Rebecca read journalism at Cardiff University, during which time she wrote a weekly column for The Guardian newspaper. She continues to work for a range of publications as a features writer, ghost writer, and theatre critic.


Rebecca then studied as an actor at the London Centre for Theatre Studies; and her theatre credits include off-West End, Fringe, tour, educational theatre and voiceover. Favourite roles include Maggie (Dancing at Lughnasa); Elizabeth (The Crucible); Beverley (Abigail’s Party); Madame Arcati (Blithe Spirit); Martha (Who’s Afraid of Virginia Woolf?).


Rebecca trained as a specialist drama teacher at The Guildhall. She has taught in a range of primary, secondary and tertiary educational institutions for the last twenty years; and is the Principal of her own drama school, which operates internationally. Rebecca’s pupils have been awarded places at major conservatoires and bodies such as RADA, LAMDA, Central, Royal Academy of Music, Royal College of Music, Guildhall, Bristol Old Vic, Mountview, East 15, Guildford, AADA, Royal Birmingham, the Oxford School of Drama, National Youth Theatre, and the National Youth Music Theatre. Their work can be seen on the BBC, ITV, Sky, C4, E4, Netflix, Working Title, National Theatre, RSC, and with countless touring theatre companies in the UK and abroad.

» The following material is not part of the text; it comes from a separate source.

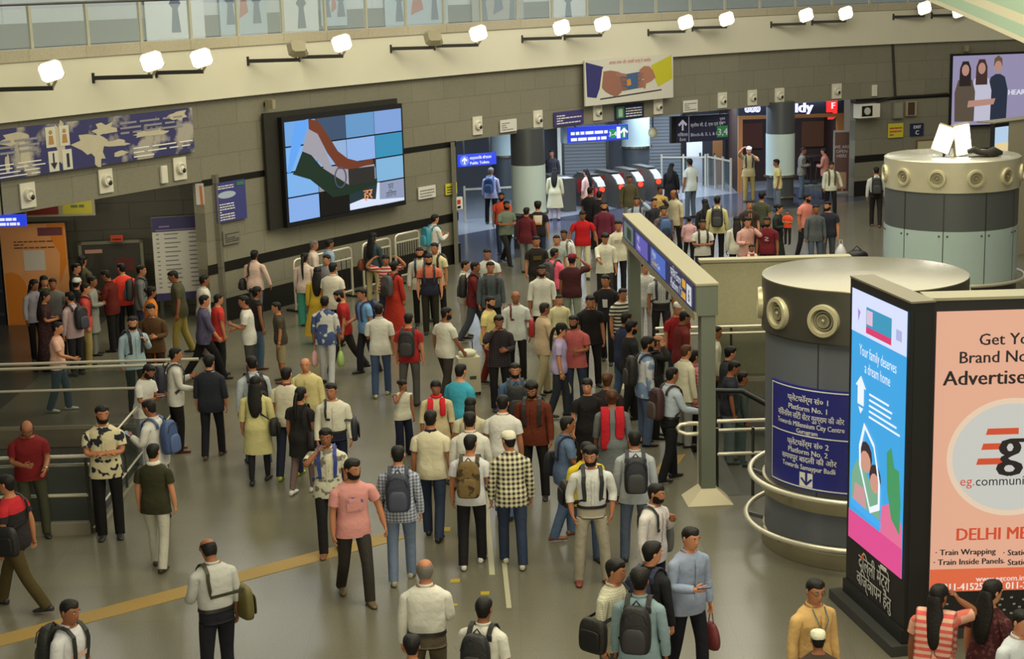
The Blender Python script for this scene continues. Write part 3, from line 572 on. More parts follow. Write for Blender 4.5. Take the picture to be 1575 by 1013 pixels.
X = [wx(450, 374, .75), wx(546, 369, .75), wx(557, 368, .7), wx(604, 353, .7), wx(607, 352, .55), wx(643, 342, .55)]; Z = 1.2
barrier('steel barrier with wide rails below the left half of the video wall', wb(X[0], .75), wb(X[1]-.1, .75), Z, 10, (Z-.26, .16))
barrier('steel barrier with thin vertical bars below the right half of the video wall', wb(X[2], .7), wb(X[3]-.08, .7), Z, 9, (Z-.2, .16))
barrier('steel barrier at the wall nearest the hall opening', wb(X[4], .55), wb(X[5], .55), Z, 9, (Z-.2, .16))

# ------------------------------------------------------------------ glass balustrades of the stair wells
def balustrade(name, lab, a, c, hgt, rails, posts, curb=.12, twin=.12, glass=True, group=None, rr=.026):
    d = c-a; L = hypot(d.x, d.y); t = thing(name, lab, 'balustrade', (a.x, a.y, 0), atan2(d.y, d.x), group)
    if glass: MB().box(.02, L-.02, -.006, .006, curb, hgt-.06).build('glass_panel', SMOKE, t)
    for z, o, e in rails: MB().tube([(0, o, z), (L+e, o, z)], rr, 10).build('handrail', STEEL, t, True)
    for k in range(posts+1): MB().tube([(L*k/posts, 0, 0), (L*k/posts, 0, hgt-.02)], .022, 8).build('post', DSTEEL, t, True)
    if curb: MB().box(0, L, -.06, .06, 0, curb).build('curb', mat('curb_stone', (120, 114, 98), .5), t)
    return t
x0, x1, y0, y1 = WL
balustrade('glass_balustrade', 'glass balustrade with twin steel rails on the far side of the left stair well', V((x0, y1+.12, 0)), V((x1, y1+.12, 0)), 1.04, ((1.05, 0, .0), (1.04, .42, .45), (.66, 0, 0)), 4, .04)
balustrade('glass_balustrade', 'glass balustrade with bright twin rails on the near side of the left stair well', V((x0, y0-.12, 0)), V((x1+.02, y0-.12, 0)), 1.1, ((1.1, .0, .05), (.97, .03, .1), (.55, 0, 0.0)), 4, .17)
balustrade('glass_balustrade', 'short end balustrade with slanting rails closing the left stair well', V((x1+.08, y0-.06, 0)), V((x1+.08, y1+.06, 0)), 1.02, ((1.03, 0, 0), (.28, 0, 0)), 3, .06, rr=.017)
x0, x1, y0, y1 = WR
balustrade('glass_balustrade', 'glass balustrade with twin rails on the far side of the right stair', V((x0-.15, y1+.12, 0)), V((x1, y1+.12, 0)), 1.03, ((1.02, -.06, 0), (.9, -.06, 0)), 5, .06)
balustrade('glass_balustrade', 'near balustrade with steel rails and post beside the gantry post', V((x0+.10, y0-.05, 0)), V((x1-2.6, y0-.05, 0)), 1.02, ((1.1, .0, 0), (.95, .05, 0), (.62, 0, 0)), 8, .0)
t = thing('handrail', 'looped steel handrail end reaching out left of the near gantry post', 'handrail', (x0-.2, y0+.25, 0), 0)
MB().tube([(.25, 0, .84), (-.1, 0, .84), (-.2, .03, .87), (-.22, .06, .92), (-.18, .08, .96), (-.05, .1, .97), (.3, .1, .95)], .03, 10).build('rail', STEEL, t, True)
MB().tube([(.08, .05, 0), (.08, .05, .95)], .025, 8).build('post', STEEL, t, True)
t = thing('handrail', 'dark sloping rail running down the right stair', 'handrail', (x0+.3, y0+2.4, 0), 0)
MB().tube([(0, 0, .92), (.5, 0, .9), (6, 0, -2.3)], .04, 10).build('rail', BLACK, t, True); MB().tube([(.1, 0, -.2), (.1, 0, .92)], .03, 8).build('post', DSTEEL, t, True)

# ------------------------------------------------------------------ gantry sign over the stair entry
GP = mat('gantry_grey', (112, 118, 106), .5, .1); GT = mat('gantry_top', (168, 160, 126), .5); gx, gy, gx2, gy2 = 2.69, 21.95, 2.22, 28.75
d = V((gx2-gx, gy2-gy, 0)); L = d.length
t = thing('sign_gantry', 'grey steel gantry carrying a direction sign over the stair entry', 'gantry', (gx, gy, 0), atan2(d.y, d.x))
for x in (0, L): 
    MB().box(x-.12, x+.12, -.10, .10, 0, 2.72).build('post', GP, t)
    MB().add([(x-.28, -.32, 0), (x+.28, -.32, 0), (x+.28, .32, 0), (x-.28, .32, 0), (x-.13, -.11, .2), (x+.13, -.11, .2), (x+.13, .11, .2), (x-.13, .11, .2)], [(0, 3, 2, 1), (4, 5, 6, 7), (0, 1, 5, 4), (1, 2, 6, 5), (2, 3, 7, 6), (3, 0, 4, 7)]).build('post_foot', mat('foot_cream', (216, 206, 176), .5), t)
MB().box(-.14, L+.12, -.13, .17, 2.68, 3.1).build('beam', GP, t); MB().box(-.15, L+.13, -.14, .18, 3.1, 3.13).build('beam_top', GT, t)
MB().box(-.165, L+.1, .17, .2, 2.62, 2.72).build('beam_ledge', mat('ledge_beige', (150, 142, 116), .5), t)
sg = MB().box(0, L, .17, .195, 2.73, 3.08).build('sign_face', glow('gantry_navy', (44, 48, 96), .6), t)
# local +Y of the gantry faces left, so the lettering is turned round
e = bpy.data.objects.new('sign_panel', None); COL.objects.link(e); e.parent = t; e.location = (0, .2, 0); e.rotation_euler = (0, 0, pi)
GW = glow('gantry_white', (220, 224, 230), .8); GO = glow('gantry_orange', (226, 170, 60), .8); GB = glow('gantry_blue', (80, 110, 200), .8)
def gflat(n, pts, m, y=-.004): return MB().flat([(-x, z) for x, z in pts], y).build(n, m, e)
def gbox(n, x0, x1, z0, z1, m, y=-.004): return gflat(n, [(x0, z0), (x1, z0), (x1, z1), (x0, z1)], m, y)
gbox('white_square', .06, .42, 2.77, 3.04, GW); text('6', .26, -.24, -.007, 2.81, DINK, e, 'CENTER', .02); 
gbox('orange_square', .5, .78, 2.93, 3.05, GO); gbox('orange_square', .5, .78, 2.77, 2.87, GO)
text('प्रवेश Entry', .19, -1.75, -.004, 2.93, GW, e, bold=.008); text('Platform 1 2', .19, -1.75, -.004, 2.77, GW, e, bold=.008)
gbox('blue_panel', 2.2, 3.6, 2.76, 3.06, GB); text('नि:शुल्क\nCustomer Care', .12, -3.45, -.008, 2.94, GW, e)
gbox('pale_picture', 3.0, 3.4, 2.78, 2.9, mat('pic_beige', (180, 170, 140), .5), -.008)
gbox('violet_panel', 3.9, 5.2, 2.76, 3.06, glow('gantry_violet', (104, 96, 190), .75)); text('मेट्रो\nMetro', .13, -5.0, -.008, 2.94, GW, e)
gbox('grey_panel', 5.5, 6.6, 2.76, 3.06, glow('gantry_greygreen', (130, 146, 140), .5)); gbox('dark_picture', 5.7, 6.2, 2.8, 3.0, mat('pic_dark', (60, 80, 70), .5), -.008)

# ------------------------------------------------------------------ the two big ventilation columns
def nozzle(par, r, a, z, s):
    M = Matrix.Rotation(a, 3, 'Z') @ Matrix.Rotation(pi/2, 3, 'Y'); c = V((r*cos(a), r*sin(a), z))
    o = MB().lathe([(s, -.05), (s*1.02, .02), (s*.97, .05), (s*.74, .055), (s*.70, .01), (s*.62, -.03)], 28, M=M, c=c).build('nozzle_ring', mat('nozzle_cream', (206, 198, 164), .35, .3), par, True)
    for k, (q, zz) in enumerate(((.60, .01), (.42, .03))): MB().lathe([(s*q, zz-.03), (s*q, zz), (s*(q-.09), zz), (s*(q-.10), zz-.05)], 24, M=M, c=c).build('nozzle_vane', mat('nozzle_vane', (160, 154, 128), .4, .3), o, True)
    MB().lathe([(s*.74, -.035), (0.0, -.035)], 24, M=M, c=c).build('nozzle_throat', NZD, o); MB().ell(c+V((cos(a), sin(a), 0))*.02, (s*.14,)*3, 12, 8).build('nozzle_core', mat('nozzle_vane', (160, 154, 128), .4, .3), o, 'all')
CR, CX, CY, CZ = 1.25, 4.46, 20.15, 3.5
col = thing('ventilation_column', 'large round grey column with ball nozzles beside the blue platform sign, near the screens', 'column', (CX, CY, 0))
def cyl(par, n, r, z0, z1, m, seg=72): return MB().lathe([(r, z0), (r, z1)], seg).build(n, m, par, 'all' if 0 else True)
MB().lathe([(CR-.02, 0), (CR-.02, CZ-.02)], 72).build('body', SLATE, col, True)
MB().lathe([(CR+.005, CZ-.66), (CR+.03, CZ-.64), (CR+.03, CZ)], 72).build('top_band', mat('band_metal', (92, 90, 82), .4, .6, noise=.06, nscale=3), col, True)
MB().lathe([(CR+.03, CZ), (CR+.028, CZ+.012), (CR-.02, CZ+.02), (0, CZ+.045)], 72).build('top_disc', mat('disc_cream', (142, 136, 108), .25, .4), col, True)
MB().lathe([(CR, CZ-.664), (CR+.035, CZ-.66), (CR+.035, CZ-.64), (CR, CZ-.636)], 72).build('band_lip', DSTEEL, col, True)
for k in range(6): 
    a = R_(-128+60*k); MB().lathe([(CR-.012, .9), (CR-.012, CZ-.66)], 2, a0=a-.005, a1=a+.005).build('panel_joint', DSTEEL, col)
for z in (.0, .70): MB().lathe([(CR, z), (CR+.015, z+.005), (CR+.015, z+.2), (CR, z+.205)], 72).build('steel_band', mat('band_steel', (168, 160, 134), .35, .7), col, True)
for z, rr in ((.93, .17), (.34, .22)):
    o = MB().tube([((CR+rr)*cos(2*pi*k/64), (CR+rr)*sin(2*pi*k/64), z) for k in range(64)], .036, 10, closed=True).build('bumper_rail', STEEL, col, True)
    for k in range(8): a = R_(-100+45*k); MB().bar((CR*cos(a), CR*sin(a), z-.08), ((CR+rr)*cos(a), (CR+rr)*sin(a), z-.02), .04, .05).build('rail_bracket', DSTEEL, o)
for k in range(11): nozzle(col, CR+.03, R_(-90-66-32+32*k), CZ-.36, .2)
# blue platform sign wrapped round the column
sgn = thing('platform_sign', 'curved blue platform direction sign wrapped round the grey column', 'sign', (CX, CY, 0)); a0, a1 = R_(-90-74), R_(-90-14); r = CR
MB().lathe([(r-.02, .98), (r+.02, .98), (r+.02, 2.28), (r-.02, 2.28)], 24, a0=a0, a1=a1).build('board', mat('sign_indigo', (38, 42, 128), .4), sgn)
bw = MB()
for z in (1.0, 1.66, 2.245): bw.lathe([(r+.0225, z), (r+.0225, z+.016)], 24, a0=a0+.02, a1=a1-.02)
for a in (a0+.02, a1-.032): bw.lathe([(r+.0225, 1.0), (r+.0225, 2.26)], 1, a0=a, a1=a+.012)
bw.build('border', INK, sgn); am = (a0+a1)/2
for s, sz_, z, sx_ in (('प्लेटफॉर्म सं० 1', .12, 2.09, 1), ('Platform No. 1', .115, 1.98, 1), ('मिलेनियम सिटी सेंटर गुरुग्राम की ओर', .12, 1.87, .72), ('Towards Millennium City Centre', .11, 1.77, .8), ('Gurugram', .1, 1.69, .9),
                      ('प्लेटफॉर्म सं० 2', .12, 1.53, 1), ('Platform No. 2', .115, 1.43, 1), ('समयपुर बादली की ओर', .12, 1.33, .95), ('Towards Samaypur Badli', .11, 1.235, .85)):
    text(s, sz_*.84, 0, 0, z, INK, sgn, 'CENTER', .004, sx_, cyl=(r+.0235, am))
MB().lathe([(r+.023, 1.02), (r+.023, 1.2)], 6, a0=am-.075, a1=am+.075).build('arrow_tile', INK, sgn); text('↓', .26, 0, 0, 1.04, mat('sign_indigo', (38, 42, 128), .4), sgn, 'CENTER', .012, cyl=(r+.0245, am))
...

Rebecca sits on the Adjudicator’s Council for the British and International Federation of Festivals; on the Awards Panel for the UKPA; and is a LAMDA, GCSE and A Level examiner.


In 2014, Rebecca was awarded the prestigious Fellowship of the Royal Society of Arts in recognition of her work in the youth theatre sector. Rebecca is passionate about helping performers take their first professional steps, and helps emerging talents to form and manage their own theatre companies. As such, Close Up Theatre, No Prophet Theatre, and Eleventh Hour Theatre have all played to critical and commercial acclaim at the Edinburgh Fringe Festival: kickstarting careers and forging critical industry networking opportunities.


Rebecca’s productions have played to critical acclaim and commercial success at the Edinburgh Fringe since 2023. In addition to directing and producing over thirty sell-out shows at the Fringe; Rebecca has adapted classics such as 1984, Jane Eyre, Emma, and Pride and Prejudice for the stage; and has written the original works More Myself Than I Am, Torn, Coward Conscience, and OTMA.


Rebecca is currently working on a PhD based around Shakespeare’s history plays; and she is passionate about inclusivity and diversity in the Arts, spending her free time ‘making things happen’ for people who would otherwise have no agency within the creative sector.